LVII. Licences of Canteens.-That it shall be lawful for any two Justices of the Peace, within their respective jurisdictions, to grant or transfer any licence for selling by retail any spirit, beer, wine, cider or perry to any person or persons applying for the same who shall hold any canteen under any lease thereof, or by agreement with any department or other authority under the said Lord High Admiral, or Commissioners of Admiralty, without regard to the time of year, or any notices or certificates required by any Act in respect of such licences, and the Commissioners of Excise within their respective districts shall also grant or transfer any such licence as aforesaid; and such persons holding such canteens, and having such licences as aforesaid, may sell therein victuals, and all such exciseable liquors as they shall be licensed and empowered to sell, without being subject for so doing to any penalty or forfeiture whatever.

LVIII. Limitation of Actions.-That if any action shall be brought against any member or minister of a court-martial to be assembled under the authority of this Act, in respect of the proceedings or the sentence thereof, or against any other person for anything done in pursuance or under the authority of this Act, the same shall be brought in some one of the Courts of Record at Westminster or Dublin, or in the Court of Session in Scotland, and shall be commenced within six months next after the cause of action shall arise, and that it shall be lawful for the defendant or defendants therein to plead thereto the general issue, and to give all special matter in evidence on the trial; and if the verdict shall be for the defendant in any such action, or if the plaintiff shall become nonsuit, or suffer any discontinuance thereof, or if, in Scotland, the Court shall see fit to assoilzie the defendant or dismiss the complaint, the court in which the matter shall be tried shall allow the defendant treble costs, for the recovery of which he shall have the like remedy as in other cases where costs by the laws of this realm are given

to defendants.

LIX. Recovery of Penalties.-That all offences for which any penalties and forfeitures are by this Act imposed, not exceeding 201, over and above any forfeiture of value and treble value, shall and may be determined, and such penalties and forfeitures and forfeiture of value and treble value shall and may be recovered, in any part of the United Kingdom, before one or more Justices of the Peace, under the provisions of an Act, 3 Geo. 4. c. 23, (to facilitate summary proceedings before Justices of the Peace and others); and by another Act, 5 Geo. 4. c. 18, (for the more effectual recovery of penalties before Justices and Magistrates on conviction of offenders, for facilitating the execution of warrants by constables): Provided always, that in all cases in which there shall not be sufficient goods whereon any penalty or forfeiture can be levied, the offender may be committed and imprisoned for any time not exceeding six months; which said recited Acts shall be used and applied in Scotland for the recovery of all such penalties and forfeitures as fully to all intents as if the said recited Acts had extended to Scotland, anything in the said recited Acts to the contrary notwithstanding; and all such offences committed in the British Isles, or in any of His Majesty's dominions beyond the seas, may be determined, and the penalties and forfeitures, of value or treble value recovered, before any Justices of the Peace or persons exercising like authority, according to the laws of the part of his Majesty's dominions in which the offence shall be committed; and all penalties and forfeitures by this Act imposed, exceeding 201., shall be recovered by action in some of the Courts of Record at Westminster, or in Dublin, or in the Court of Session in Scotland, and in no other court in the United Kingdom, and may be recovered in the British Isles, or in any other parts of His Majesty's dominions, in any of the royal or superior courts of such isles or other parts of His Majesty's dominions.

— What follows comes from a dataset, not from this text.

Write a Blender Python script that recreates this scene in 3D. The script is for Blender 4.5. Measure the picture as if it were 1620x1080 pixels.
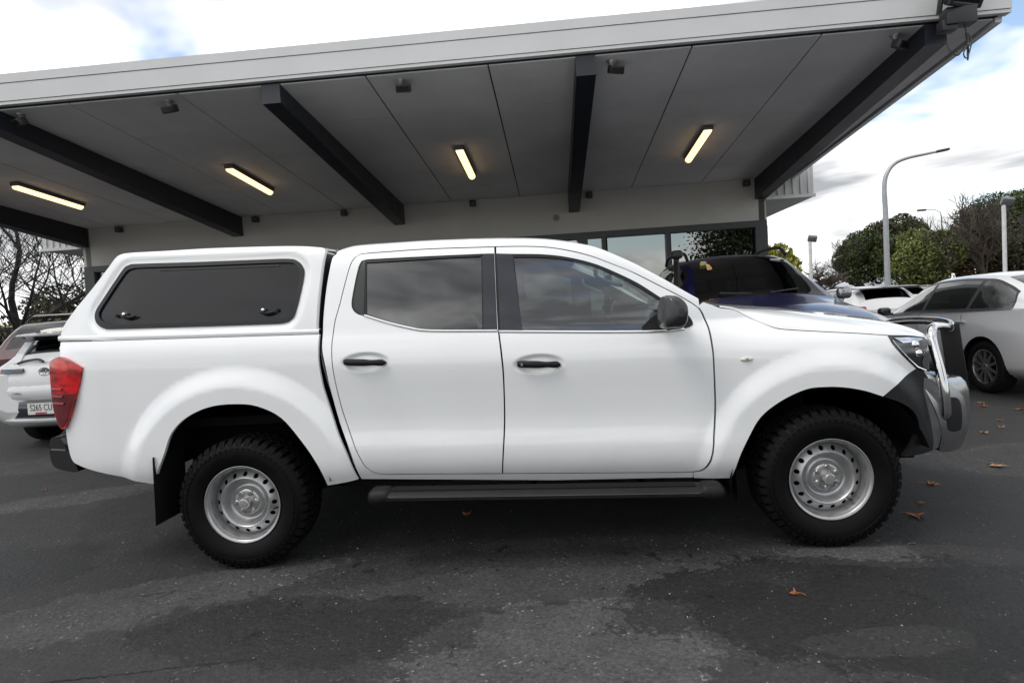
import bpy, bmesh, math, random
import numpy as np
from mathutils import Vector, Matrix, noise
from mathutils.geometry import delaunay_2d_cdt
for o in list(bpy.data.objects): bpy.data.objects.remove(o)
SC = bpy.context.scene
COL = SC.collection
PI = math.pi
R = math.radians

# ------------------------------------------------------------------ camera
cam_d = bpy.data.cameras.new('camera'); cam = bpy.data.objects.new('camera', cam_d); COL.objects.link(cam)
SC.camera = cam
cam_d.sensor_width = 36.0; cam_d.lens = 948.49/1620*36.0; cam_d.clip_start = .05; cam_d.clip_end = 2000
def _cam():
    yaw, pit, rol = .0562, -.0466, .0595
    f = Vector((-math.sin(yaw)*math.cos(pit), math.cos(yaw)*math.cos(pit), math.sin(pit)))
    r = Vector((math.cos(yaw), math.sin(yaw), 0)); u = r.cross(f)
    r2 = r*math.cos(rol)-u*math.sin(rol); u2 = u*math.cos(rol)+r*math.sin(rol)
    m = Matrix((r2, u2, -f)).transposed().to_4x4(); m.translation = (1.7117, -3.1466, 1.3184)
    cam.matrix_world = m
_cam()

# ------------------------------------------------------------------ sky, sun, exposure
SUN_EL, SUN_AZ = 58.0, 238.0          # degrees; azimuth clockwise from +Y
w = bpy.data.worlds.new('World'); SC.world = w; w.use_nodes = True
nt = w.node_tree; N = nt.nodes; L = nt.links; N.clear()
out = N.new('ShaderNodeOutputWorld'); bg = N.new('ShaderNodeBackground'); bg.inputs['Strength'].default_value = .1
L.new(bg.outputs[0], out.inputs[0])
sky = N.new('ShaderNodeTexSky'); sky.sky_type = 'NISHITA'; sky.sun_disc = False
sky.sun_elevation = R(SUN_EL); sky.sun_rotation = R(SUN_AZ); sky.air_density = 1.0; sky.dust_density = 1.2
def nd(t, **k):
    n = N.new(t)
    for a, b in k.items(): setattr(n, a, b)
    return n
def mth(op, a, b=None, c=None):
    n = N.new('ShaderNodeMath'); n.operation = op
    for i, v in enumerate((a, b, c)):
        if v is None: continue
        if isinstance(v, (int, float)): n.inputs[i].default_value = v
        else: L.new(v, n.inputs[i])
    return n.outputs[0]
tc = nd('ShaderNodeTexCoord'); sep = nd('ShaderNodeSeparateXYZ'); L.new(tc.outputs['Generated'], sep.inputs[0])
zz = mth('ADD', mth('MAXIMUM', sep.outputs[2], 0.0), .22)
cmb = nd('ShaderNodeCombineXYZ'); L.new(mth('DIVIDE', sep.outputs[0], zz), cmb.inputs[0]); L.new(mth('DIVIDE', sep.outputs[1], zz), cmb.inputs[1]); cmb.inputs[2].default_value = 17.552
n1 = nd('ShaderNodeTexNoise'); n1.inputs['Scale'].default_value = 1.15; n1.inputs['Detail'].default_value = 5; n1.inputs['Roughness'].default_value = .56; n1.inputs['Distortion'].default_value = .25
L.new(cmb.outputs[0], n1.inputs['Vector'])
cov = nd('ShaderNodeValToRGB'); cov.color_ramp.elements[0].position = .395; cov.color_ramp.elements[1].position = .47; L.new(n1.outputs[0], cov.inputs[0])
n2 = nd('ShaderNodeTexNoise'); n2.inputs['Scale'].default_value = 1.15; n2.inputs['Detail'].default_value = 4; n2.inputs['Roughness'].default_value = .6; n2.inputs['Distortion'].default_value = .5
cm2 = nd('ShaderNodeVectorMath', operation='ADD'); cm2.inputs[1].default_value = (10.145, 7.717, 7.018); L.new(cmb.outputs[0], cm2.inputs[0]); L.new(cm2.outputs[0], n2.inputs['Vector'])
shade = nd('ShaderNodeValToRGB'); shade.color_ramp.elements[0].position = .38; shade.color_ramp.elements[1].position = .60
shade.color_ramp.elements[0].color = (3.6, 3.75, 4.0, 1); shade.color_ramp.elements[1].color = (13.0, 13.0, 12.9, 1)
L.new(n2.outputs[0], shade.inputs[0])
skm = nd('ShaderNodeMix', data_type='RGBA'); skm.blend_type = 'MULTIPLY'; skm.inputs[0].default_value = 1
L.new(sky.outputs[0], skm.inputs[6]); skm.inputs[7].default_value = (1.9, 1.8, 1.68, 1)
mix = nd('ShaderNodeMix', data_type='RGBA'); L.new(cov.outputs[0], mix.inputs[0]); L.new(skm.outputs[2], mix.inputs[6]); L.new(shade.outputs[0], mix.inputs[7])
L.new(mix.outputs[2], bg.inputs[0])

sd = bpy.data.lights.new('sun', 'SUN'); so = bpy.data.objects.new('sun', sd); COL.objects.link(so)
sd.energy = 1.0; sd.angle = R(24); sd.color = (1.0, .965, .91)
_d = Vector((math.sin(R(SUN_AZ))*math.cos(R(SUN_EL)), math.cos(R(SUN_AZ))*math.cos(R(SUN_EL)), math.sin(R(SUN_EL))))
so.rotation_euler = _d.to_track_quat('Z', 'Y').to_euler(); so.location = _d*40
SC.view_settings.view_transform = 'Standard'; SC.view_settings.look = 'None'; SC.view_settings.gamma = 1
SC.view_settings.use_curve_mapping = False; SC.view_settings.exposure = .42
SC.render.engine = 'CYCLES'
SC.cycles.max_bounces = 8; SC.cycles.transparent_max_bounces = 16; SC.cycles.glossy_bounces = 4; SC.cycles.diffuse_bounces = 4

# ------------------------------------------------------------------ materials
MATS = {}
def mat(name, base=(.8, .8, .8), rough=.5, metal=0.0, spec=.5, coat=0.0, emis=None, estr=0.0, var=0.0, vscale=8.0, bump=0.0, bscale=60.0, coat_rough=.03):
    if name in MATS: return MATS[name]
    m = bpy.data.materials.new(name); m.use_nodes = True; t = m.node_tree; b = t.nodes['Principled BSDF']
    b.inputs['Base Color'].default_value = (*base, 1); b.inputs['Roughness'].default_value = rough; b.inputs['Metallic'].default_value = metal
    b.inputs['Specular IOR Level'].default_value = spec; b.inputs['Coat Weight'].default_value = coat; b.inputs['Coat Roughness'].default_value = coat_rough
    if emis: b.inputs['Emission Color'].default_value = (*emis, 1); b.inputs['Emission Strength'].default_value = estr
    tcn = t.nodes.new('ShaderNodeTexCoord')
    if var:
        nz = t.nodes.new('ShaderNodeTexNoise'); nz.inputs['Scale'].default_value = vscale; nz.inputs['Detail'].default_value = 6; nz.inputs['Roughness'].default_value = .6
        t.links.new(tcn.outputs['Object'], nz.inputs['Vector'])
        mr = t.nodes.new('ShaderNodeMapRange'); mr.inputs[1].default_value = .3; mr.inputs[2].default_value = .7; mr.inputs[3].default_value = 1-var; mr.inputs[4].default_value = 1+var
        t.links.new(nz.outputs[0], mr.inputs[0])
        mx = t.nodes.new('ShaderNodeMix'); mx.data_type = 'RGBA'; mx.blend_type = 'MULTIPLY'; mx.inputs[0].default_value = 1
        mx.inputs[6].default_value = (*base, 1); t.links.new(mr.outputs[0], mx.inputs[7]); t.links.new(mx.outputs[2], b.inputs['Base Color'])
        r2 = t.nodes.new('ShaderNodeMapRange'); r2.inputs[1].default_value = .3; r2.inputs[2].default_value = .7; r2.inputs[3].default_value = max(0, rough-var*.3); r2.inputs[4].default_value = min(1, rough+var*.4)
        t.links.new(nz.outputs[0], r2.inputs[0]); t.links.new(r2.outputs[0], b.inputs['Roughness'])
    if bump:
        nb = t.nodes.new('ShaderNodeTexNoise'); nb.inputs['Scale'].default_value = bscale; nb.inputs['Detail'].default_value = 5
        t.links.new(tcn.outputs['Object'], nb.inputs['Vector'])
        bp = t.nodes.new('ShaderNodeBump'); bp.inputs['Strength'].default_value = bump; bp.inputs['Distance'].default_value = .01
        t.links.new(nb.outputs[0], bp.inputs['Height']); t.links.new(bp.outputs[0], b.inputs['Normal'])
    MATS[name] = m; return m
def glass(name, tint, rough=0.0, ior=1.5, boost=1.0):
    if name in MATS: return MATS[name]
    m = bpy.data.materials.new(name); m.use_nodes = True; t = m.node_tree; t.nodes.clear()
    o = t.nodes.new('ShaderNodeOutputMaterial'); mx = t.nodes.new('ShaderNodeMixShader'); tr = t.nodes.new('ShaderNodeBsdfTransparent'); gl = t.nodes.new('ShaderNodeBsdfGlossy')
    fr = t.nodes.new('ShaderNodeFresnel'); fr.inputs[0].default_value = ior
    tr.inputs[0].default_value = (*tint, 1); gl.inputs['Roughness'].default_value = rough; gl.inputs[0].default_value = (1, 1, 1, 1)
    mm = t.nodes.new('ShaderNodeMath'); mm.operation = 'MULTIPLY'; mm.inputs[1].default_value = boost; mm.use_clamp = True
    t.links.new(fr.outputs[0], mm.inputs[0]); t.links.new(mm.outputs[0], mx.inputs[0]); t.links.new(tr.outputs[0], mx.inputs[1]); t.links.new(gl.outputs[0], mx.inputs[2]); t.links.new(mx.outputs[0], o.inputs[0])
    MATS[name] = m; return m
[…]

LX. Appropriation of Penalties.-That one moiety of every such penalty or forfeiture, not including any treble value of any articles, shall go to the person who shall inform or sue for the same, and the other moiety, or where the offence shall be proved by the person who shall inform, then the whole of the penalty shall be paid over and applied in such manner as the Lord High Admiral or Commissioners of Admiralty shall direct; and every Justice who shall adjudge any penalty under this Act shall, within four days thereafter at the furthest, report the same and his adjudication thereof to the Secretary of the Admiralty.

LXI. Definition of Terms.-That all clauses and provisions in this Act relating to England shall be construed to extend to Wales and the town of Berwick-upon-Tweed; and all clauses and provisions relating to marines shall be construed to include non-commissioned officers and drummers, unless when otherwise provided; and all clauses and provisions relating to Justices shall be construed to extend to all Magistrates authorized to act as such in their respective jurisdictions; and all the powers given to and regulations made for the conduct of constables, and all penalties and forfeitures for any neglect thereof, shall extend to all tithingmen, headboroughs, and such like officers, and high constables and other chief officers and Magistrates of cities, towns, villages, and places in England and Ireland, who shall act in the execution of this Act; and all provisions for billeting marines in victualling houses shall extend and apply to all inns, livery stables, ale-houses, and to the houses of sellers of wine by retail, whether British or foreign, to be drank in their own houses or places thereunto belonging, and to all houses of persons selling brandy, strong waters, cider, or metheglia, by retail, in England and Ireland : Provided always, that no officer or marine shall be billeted in England in any private houses, or in any canteen held or occupied under the authority of the Ordnance or Marine Department, or upon persons who keep taverns only, being vintners of the city of London, admitted to their freedom of that company in right of patrimony or apprenticeship, notwithstanding such persons who keep such taverns only have taken out victualling licences, nor in the house of any distiller kept for distilling brandy and strong waters, nor in the house of any shopkeeper whose principal dealing shall be more in other goods and merchandize than in brandy and strong waters, so as such distillers and shopkeepers do not permit tippling in such houses, nor in the house of residence in any part of the United Kingdom of any foreign Consul, duly credited as such.